RS州大水害=ミツバチ巣箱が大量被害=農業界全体に損失拡大か

【既報関連】4月末からの豪雨で甚大な被害を受けたリオ・グランデ・ド・ノルテ(RS)州では、被害の実態解明が追い付かないところがある上、新たな雨による先行き不透明感や不安の高まりも出ている。
新たな実態報告が出たのは養蜂業界で、21日付アジェンシア・ブラジル(1)によると、RS州農業・メリポニ栽培連盟がミツバチ観測所やブラジル農業研究公社(Embrapa)、農務省との協力で行った調査で、西洋ミツバチと針なし蜂だけで少なくとも1万6900の巣箱の完全損失が20日までに確認されたという。各巣箱には平均5~8万匹のミツバチがいる。
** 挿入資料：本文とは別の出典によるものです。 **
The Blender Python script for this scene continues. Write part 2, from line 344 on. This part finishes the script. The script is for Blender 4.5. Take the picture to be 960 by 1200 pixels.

巣箱の完全損失は最低66市で起きており、被害が特に大きかったパルマレス・ド・スル市では2千箱以上を損失した。完全損失は水没か水に流されることで起きた。水没は、より高い所から流れ落ちた水による浸水や地域の浸水で巣箱全体が水没し、蜂が全滅した場合だ。
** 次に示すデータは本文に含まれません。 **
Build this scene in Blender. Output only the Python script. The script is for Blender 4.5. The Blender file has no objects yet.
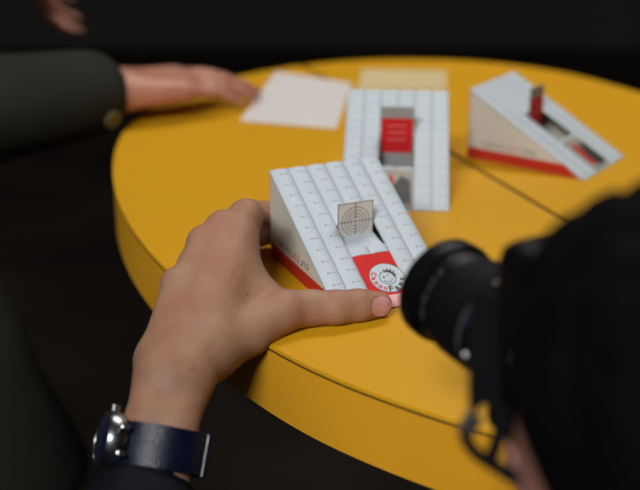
import bpy, bmesh, math, random
import numpy as np
from mathutils import Vector, Matrix
from mathutils.bvhtree import BVHTree
random.seed(4); rng = np.random.default_rng(4)
SC = bpy.context.scene
TOP = 0.75                                   # table top height, metres

# ------------------------------------------------------------------ camera
FPX, PITCH, CAMZ = 1247.4, 0.3874, TOP + 0.395
cd = bpy.data.cameras.new('camera'); cam = bpy.data.objects.new('viewpoint', cd)
SC.collection.objects.link(cam); SC.camera = cam
cam.location = (0, 0, CAMZ)
cam.rotation_euler = (math.pi / 2 - PITCH, 0.0, 0.0)
cd.sensor_width = 24.6; cd.lens = FPX / 640 * 24.6
cd.shift_x = 2.5 / 640; cd.shift_y = 19.5 / 640
cd.clip_start = 0.02
cd.dof.use_dof = True; cd.dof.focus_distance = 0.93; cd.dof.aperture_fstop = 2.5
cd.dof.aperture_blades = 8

# ------------------------------------------------------------------ world, lights, exposure
W = bpy.data.worlds.new('world'); SC.world = W; W.use_nodes = True
W.node_tree.nodes['Background'].inputs[0].default_value = (0.75, 0.85, 1.0, 1)
W.node_tree.nodes['Background'].inputs[1].default_value = 0.05
SC.view_settings.view_transform = 'Standard'; SC.view_settings.look = 'None'
SC.view_settings.gamma = 1; SC.view_settings.use_curve_mapping = False
SC.view_settings.exposure = 0.0
def area(name, loc, size, power, col, target):
    l = bpy.data.lights.new(name, 'AREA'); l.shape = 'RECTANGLE'; l.size, l.size_y = size
    l.energy = power; l.color = col
    o = bpy.data.objects.new(name, l); SC.collection.objects.link(o); o.location = loc
    o.rotation_euler = (Vector(target) - Vector(loc)).to_track_quat('-Z', 'Y').to_euler()
    return o
area('ceiling_lamp', (0.55, 2.1, 2.62), (1.2, 0.6), 26, (1.0, 0.96, 0.90), (0.55, 2.1, 0))
area('ceiling_lamp', (-0.9, -1.2, 2.62), (1.2, 0.6), 115, (0.95, 0.97, 1.0), (-0.7, -0.5, 0))

# ------------------------------------------------------------------ helpers
def mat(name, col, rough=0.5, metal=0.0, noise=0.0, nscale=20, bump=0.0, bscale=200, sss=0.0, coat=0.0, col2=None, spec=0.5, stretch=None):
    m = bpy.data.materials.new(name); m.use_nodes = True; nt = m.node_tree; N = nt.nodes; L = nt.links
    b = N['Principled BSDF']; b.inputs['Roughness'].default_value = rough; b.inputs['Metallic'].default_value = metal
    b.inputs['Specular IOR Level'].default_value = spec
    b.inputs['Base Color'].default_value = (*col, 1)
    tc = N.new('ShaderNodeTexCoord'); mp = N.new('ShaderNodeMapping'); L.new(tc.outputs['Object'], mp.inputs[0])
    if stretch: mp.inputs['Scale'].default_value = stretch
    if noise or col2:
        n = N.new('ShaderNodeTexNoise'); n.inputs['Scale'].default_value = nscale; n.inputs['Detail'].default_value = 4
        L.new(mp.outputs[0], n.inputs['Vector'])
        r = N.new('ShaderNodeValToRGB'); c2 = col2 or tuple(c * (1 - noise) for c in col)
        r.color_ramp.elements[0].position = .35; r.color_ramp.elements[1].position = .65
        r.color_ramp.elements[0].color = (*c2, 1); r.color_ramp.elements[1].color = (*col, 1)
        L.new(n.outputs['Fac'], r.inputs[0]); L.new(r.outputs[0], b.inputs['Base Color'])
    if bump:
        n2 = N.new('ShaderNodeTexNoise'); n2.inputs['Scale'].default_value = bscale; n2.inputs['Detail'].default_value = 3
        L.new(mp.outputs[0], n2.inputs['Vector'])
        bp = N.new('ShaderNodeBump'); bp.inputs['Strength'].default_value = bump; bp.inputs['Distance'].default_value = 0.001
        L.new(n2.outputs['Fac'], bp.inputs['Height']); L.new(bp.outputs[0], b.inputs['Normal'])
    if sss:
        b.inputs['Subsurface Weight'].default_value = sss; b.inputs['Subsurface Radius'].default_value = (1, .35, .2)
        b.inputs['Subsurface Scale'].default_value = 0.004
    if coat: b.inputs['Coat Weight'].default_value = coat
    return m

M = dict(
    yellow=mat('yellow_laminate', (0.62, 0.31, 0.007), 0.48, spec=.2, noise=.05, nscale=5, bump=.06, bscale=900),
    apron=mat('yellow_apron', (0.66, 0.31, 0.014), 0.5, spec=.3, noise=.06, nscale=6, bump=.06, bscale=600),
    darkline=mat('dark_edge_line', (0.05, 0.025, 0.008), 0.6),
    card=mat('white_card', (0.49, 0.545, 0.58), 0.55, noise=.04, nscale=40),
    groove=mat('grey_card', (0.30, 0.33, 0.35), 0.6),
    cream=mat('cream_card', (0.56, 0.53, 0.45), 0.6, noise=.08, nscale=25),
    inner=mat('grey_inner_card', (0.30, 0.29, 0.27), 0.7, noise=.1, nscale=30),
    red=mat('red_print', (0.60, 0.018, 0.018), 0.6, noise=.08, nscale=30, spec=.15),
    redd=mat('deep_red_print', (0.46, 0.03, 0.012), 0.6, noise=.1, nscale=30, spec=.15),
    pink=mat('pale_pink_print', (0.75, 0.35, 0.33), 0.5),
    ink=mat('black_ink', (0.02, 0.025, 0.025), 0.5),
    inkg=mat('grey_ink', (0.17, 0.18, 0.19), 0.5),
    beige=mat('beige_print', (0.34, 0.29, 0.23), 0.6, noise=.2, nscale=60),
    target=mat('grey_target_card', (0.66, 0.62, 0.56), 0.6, noise=.05, nscale=60),
    targetline=mat('target_line_ink', (0.15, 0.14, 0.13), 0.6),
    targetring=mat('target_ring_ink', (0.25, 0.24, 0.22), 0.6),
    paper=mat('white_paper', (0.66, 0.62, 0.60), 0.6, noise=.03, nscale=15),
    cardboard=mat('cream_paper', (0.62, 0.50, 0.27), 0.6, noise=.04, nscale=15),
    skin=mat('skin', (0.37, 0.205, 0.125), 0.55, spec=.3, col2=(0.33, 0.155, 0.095), nscale=34, bump=.6, bscale=330, sss=.25),
    skin_red=mat('ruddy_skin', (0.46, 0.20, 0.13), 0.5, col2=(0.36, 0.14, 0.09), nscale=14, bump=.2, bscale=300, sss=.15),
    skin_dark=mat('tan_skin', (0.36, 0.17, 0.13), 0.5, col2=(0.28, 0.12, 0.09), nscale=14, bump=.2, bscale=300, sss=.15),
    nail=mat('finger_nail', (0.56, 0.27, 0.24), 0.3, col2=(0.50, 0.23, 0.20), nscale=60, sss=.2),
    mole=mat('mole', (0.16, 0.07, 0.05), 0.6), mole2=mat('red_spot', (0.33, 0.12, 0.09), 0.6),
    hair=mat('black_hair', (0.003, 0.0025, 0.0025), 0.75, noise=.4, nscale=60, bump=.8, bscale=250, stretch=(1, 1, .15), spec=.03),
    coat=mat('olive_coat', (0.020, 0.021, 0.015), 0.85, col2=(0.012, 0.012, 0.009), nscale=9, bump=.6, bscale=900, spec=.2),
    jacket=mat('black_jacket', (0.003, 0.003, 0.0035), 0.85, noise=.3, nscale=9, bump=.6, bscale=900, spec=.15),
    navy=mat('navy_jacket', (0.003, 0.004, 0.008), 0.8, noise=.3, nscale=9, bump=.5, bscale=900, spec=.2),
    trousers=mat('dark_trousers', (0.028, 0.018, 0.012), 0.9, noise=.4, nscale=9, bump=.5, bscale=900, spec=.2),
    shoe=mat('black_leather', (0.01, 0.01, 0.01), 0.4, noise=.2, nscale=20),
    button=mat('olive_button', (0.10, 0.09, 0.04), 0.45, noise=.2, nscale=90),
    eye=mat('eye_white', (0.7, 0.68, 0.64), 0.2), iris=mat('iris', (0.03, 0.015, 0.01), 0.2),
    lip=mat('lips', (0.30, 0.09, 0.07), 0.5),
    blackp=mat('black_plastic', (0.003, 0.003, 0.003), 0.38, spec=.14, noise=.15, nscale=80, bump=.25, bscale=1500),
    rubber=mat('black_rubber', (0.003, 0.003, 0.003), 0.6, bump=.3, bscale=1800, spec=.12),
    silver=mat('silver_ring', (0.30, 0.28, 0.26), 0.35, metal=.9, noise=.25, nscale=60),
    steel=mat('polished_steel', (0.40, 0.41, 0.43), 0.28, metal=1, noise=.2, nscale=300),
    glass=mat('blue_coated_glass', (0.01, 0.015, 0.05), 0.05, coat=1),
    dial=mat('watch_dial', (0.02, 0.05, 0.16), 0.25, col2=(0.35, 0.4, 0.5), nscale=130, coat=1),
    strapw=mat('navy_leather', (0.003, 0.006, 0.020), 0.3, spec=.3, noise=.3, nscale=60, bump=.4, bscale=700),
    web=mat('black_webbing', (0.003, 0.003, 0.004), 0.8, spec=.1, bump=.5, bscale=2500),
    markgrey=mat('grey_print', (0.16, 0.16, 0.16), 0.5),
    white=mat('white_paint', (0.6, 0.6, 0.6), 0.5),
    floor=mat('dark_floor', (0.014, 0.009, 0.006), 0.8, col2=(0.006, 0.004, 0.003), nscale=2.5, bump=.3, bscale=80, spec=.15),
    wall=mat('dark_wall', (0.02, 0.018, 0.016), 0.9, noise=.15, nscale=2), ceil=mat('grey_ceiling', (0.25, 0.25, 0.25), 0.9, noise=.1, nscale=3),
    iron=mat('black_steel', (0.012, 0.012, 0.012), 0.5, noise=.2, nscale=30),
)
lampm = mat('lamp_diffuser', (0.9, 0.9, 0.9), 0.5)
lampm.node_tree.nodes['Principled BSDF'].inputs['Emission Color'].default_value = (1, .97, .93, 1)
lampm.node_tree.nodes['Principled BSDF'].inputs['Emission Strength'].default_value = 2.0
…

ブラジルミツバチ研究協会によると、RS州には計48・6万個の巣箱があるから、被害は比較的小さく見えるが、先の数字には、部分的に水の影響を受けた巣箱やミツバチの餌不足で危険にさらされている巣箱は含まれていない。大洪水で洗われた土地は沈泥や土に覆われ、ミツバチの餌となる花がなくなっている。また、現在のデータはミツバチ2種だけを扱っており、野生の蜂も含めた全体をとらえていない。
他方、専門家は、ミツバチ減少による受粉効果減少も懸念している。ブラジル生物多様性・生態系サービス・プラットフォームとブラジル植物花粉媒介者相互作用ネットワークの報告書によると、ブラジルで人間が消費する植物の76%はミツバチによって受粉されている。ミツバチによる受粉は作物の生産性を向上させ、より優れた外観と品質の果物や種子を生み、製品の市場価値を高める。ブラジルの食料生産における受粉の経済的価値は430億レと推定されている。
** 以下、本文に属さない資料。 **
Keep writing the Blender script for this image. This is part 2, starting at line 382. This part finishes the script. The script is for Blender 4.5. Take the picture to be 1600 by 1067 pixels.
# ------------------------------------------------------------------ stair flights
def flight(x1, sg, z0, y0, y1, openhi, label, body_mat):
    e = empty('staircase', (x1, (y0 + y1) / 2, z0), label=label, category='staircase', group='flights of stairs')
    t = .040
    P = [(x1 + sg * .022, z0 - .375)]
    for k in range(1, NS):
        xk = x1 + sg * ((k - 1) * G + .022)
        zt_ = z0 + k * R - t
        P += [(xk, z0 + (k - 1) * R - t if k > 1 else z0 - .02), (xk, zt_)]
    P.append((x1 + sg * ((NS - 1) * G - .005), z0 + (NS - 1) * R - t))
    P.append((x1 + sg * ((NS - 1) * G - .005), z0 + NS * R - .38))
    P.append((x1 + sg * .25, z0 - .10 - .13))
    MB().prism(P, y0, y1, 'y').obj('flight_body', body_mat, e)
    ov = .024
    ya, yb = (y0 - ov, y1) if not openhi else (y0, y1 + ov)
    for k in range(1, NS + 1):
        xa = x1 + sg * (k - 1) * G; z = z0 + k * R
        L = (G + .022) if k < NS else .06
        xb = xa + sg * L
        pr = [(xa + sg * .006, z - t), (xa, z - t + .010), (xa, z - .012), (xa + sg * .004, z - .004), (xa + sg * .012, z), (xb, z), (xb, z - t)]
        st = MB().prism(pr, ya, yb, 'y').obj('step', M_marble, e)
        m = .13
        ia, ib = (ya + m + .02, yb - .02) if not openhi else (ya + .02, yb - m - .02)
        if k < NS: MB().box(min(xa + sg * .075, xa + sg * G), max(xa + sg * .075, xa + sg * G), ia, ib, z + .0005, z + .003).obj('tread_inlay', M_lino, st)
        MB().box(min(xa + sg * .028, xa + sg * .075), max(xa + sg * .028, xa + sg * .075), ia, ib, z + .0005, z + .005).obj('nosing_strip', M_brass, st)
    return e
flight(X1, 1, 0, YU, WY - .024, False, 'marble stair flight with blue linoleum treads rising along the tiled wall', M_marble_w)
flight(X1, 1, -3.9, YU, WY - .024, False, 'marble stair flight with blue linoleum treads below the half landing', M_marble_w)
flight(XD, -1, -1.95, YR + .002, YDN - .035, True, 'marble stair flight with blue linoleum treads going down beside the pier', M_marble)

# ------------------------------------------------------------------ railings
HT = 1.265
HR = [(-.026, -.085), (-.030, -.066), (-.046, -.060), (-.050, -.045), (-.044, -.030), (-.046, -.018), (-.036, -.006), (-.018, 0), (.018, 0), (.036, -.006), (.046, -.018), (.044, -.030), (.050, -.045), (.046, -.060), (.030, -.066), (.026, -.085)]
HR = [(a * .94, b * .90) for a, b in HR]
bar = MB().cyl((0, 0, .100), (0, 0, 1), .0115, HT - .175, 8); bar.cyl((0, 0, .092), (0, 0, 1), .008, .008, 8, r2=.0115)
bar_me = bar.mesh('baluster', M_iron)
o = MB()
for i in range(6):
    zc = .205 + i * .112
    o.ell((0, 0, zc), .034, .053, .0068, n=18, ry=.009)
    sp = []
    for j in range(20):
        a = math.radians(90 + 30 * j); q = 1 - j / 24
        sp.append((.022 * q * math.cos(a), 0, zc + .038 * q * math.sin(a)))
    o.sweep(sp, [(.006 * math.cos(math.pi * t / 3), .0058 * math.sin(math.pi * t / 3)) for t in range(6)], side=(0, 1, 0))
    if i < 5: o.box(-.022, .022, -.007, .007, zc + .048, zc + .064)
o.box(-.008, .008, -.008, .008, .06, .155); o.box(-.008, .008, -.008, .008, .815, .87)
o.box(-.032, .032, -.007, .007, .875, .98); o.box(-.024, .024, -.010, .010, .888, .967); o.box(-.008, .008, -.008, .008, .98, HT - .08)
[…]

ミツバチの受粉効果の高いリンゴの場合、ミツバチがいない、または少数の時は実が小さく、実の付き方も不規則になるというが、RS州はリンゴの国内生産の45%を担っており、55社の中小生産者の主な収入源だ。同州ではミツバチへの依存度が高くない大豆も12~20%生産されているが、ミツバチの貢献度減は大豆生産にも影響を及ぼす。気候変動や水害にミツバチ減少が加われば、農家の損害はより大きくなる。
21日付アジェンシア・ブラジル(2)は、週末からの雨で再び浸水などが起きた地域では、市民の間に不安や先行き不透明感が増しているとあるが、先行き不透明感は農業や食料生産でも同様と言えそうだ。